Para Figueiredo, a diferença é que os bancos brasileiros serão menos afetados por serem menos alavancados. “O Brasil será menos afetado porque o sistema é muito sólido, tanto do ponto de vista de alavancagem quanto de liquidez e qualidade dos ativos. Por mais que tenha crescido, a quantidade do crédito ainda é muito baixa.”
Para a América Latina e o Brasil, em particular, o risco de maior retrocesso será com a bancarização, o movimento que levou os serviços bancários e o crédito às classes C, D e E. “Já começou um movimento em que os bancos se tornaram mais seletivos. Antes a liquidez estava alta, e os bancos começaram a entrar em outros públicos. Agora volta um crédito mais seletivo, reforçado em garantia, onde está em jogo quem são os melhores em seus mercados e seus nichos. Os melhores sobreviverão e serão mais competitivos do que nunca”, disse Ceres Lisboa, da agência Moody’s de avaliação de risco.

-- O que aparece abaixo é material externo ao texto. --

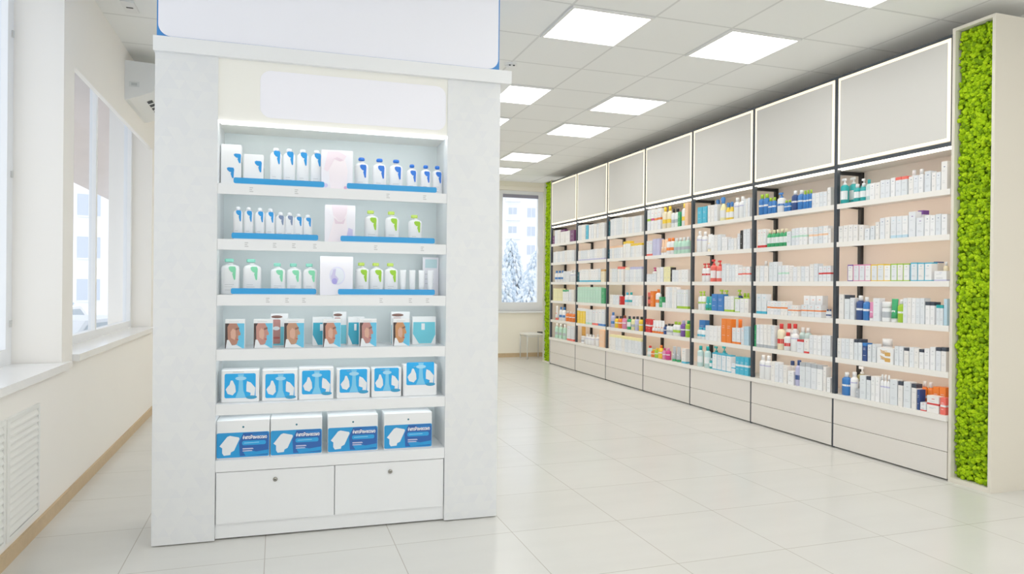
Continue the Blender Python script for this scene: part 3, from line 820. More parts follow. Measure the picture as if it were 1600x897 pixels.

Para o ex-presidente do BC Gustavo Loyola os bancos pequenos são os primeiros a sofrer com os movimentos conhecidos como “flight to quality”, em que os investidores procuram fazer negócios com as instituições de menor risco. “A crise afetou a liquidez principalmente pela redução das linhas de crédito externas. Os bancos menores sofrem mais.”
“A primeira semana de crise é sempre boa para bancos como Itaú e Bradesco. Há uma procura maior. Mas depois os negócios caem para todos. Estamos trabalhando muito para fazer muito pouco negócio”, disse Antonio Sequeira, superintendente da Tesouraria do Itaú.
Para Ceres Lisboa, da Moody’s, fusões e aquisições não devem ocorrer tão cedo entre os bancos devido à falta de dinheiro. “Juntar dois bancos pequenos é complicado, porque são duas forças gerenciais parecidas. Teriam de se complementar. Mas falta dinheiro para isso. O grande comprar o pequeno poderia acontecer, mas de novo: quem quer gastar caixa em uma operação dessa neste momento?”
“A crise acelera a consolidação dos bancos que já vinha lá de atrás. Para competir no crédito, os bancos precisam cada vez mais de escala e agora de liquidez”, disse Luis Miguel Santacreu, da Austin Ratings.
Para Alexandre Schwartsman, há um mito em torno da desaceleração do crédito por conta do fim da captação no exterior. Schwartsman fez um estudo que revela que os bancos foram buscar nos exterior apenas 8% de suas necessidades de captação do final de agosto de 2007 a agosto de 2008. Para as empresas, o financiamento externo foi equivalente a 5%. “O financiamento é interno.”
Para Ernesto Lozardo, professor da FGV, haverá redução do crédito para todos os segmentos da economia tanto por conta da escassez internacional como nacional. Ele afirma que o país poderá crescer menos do que 3,5% no próximo ano e que o desemprego ficará acima de 8,5%. “Os primeiros setores a sofrer serão automóveis, residências populares, linha branca e importação e exportação.”
Além do aumento da concentração bancária, analistas também prevêem um freio na engenharia financeira dos bancos de investimento que ajudou a impulsionar o mercado, a capitalização das empresas e o desenvolvimento de mecanismos sofisticados de proteção cambial que agora deram prejuízos a empresas exportadoras.
Patrocinadas pelo investidor estrangeiro, as aberturas de capital na Bolsa secaram neste ano e devem continuar assim ao menos até 2010, após a recuperação da economia real nos EUA e na Europa. Na área de gestão de recursos, a previsão é de conservadorismo e retração do pequeno investidor que se decepcionou com a Bolsa. Estruturas criadas para atender essa demanda em 2007 terão de ser revistas. “Agora, a gente ainda precisa de bastante gente. Mas o mercado ficou menor”, diz Sequeira, do Itaú.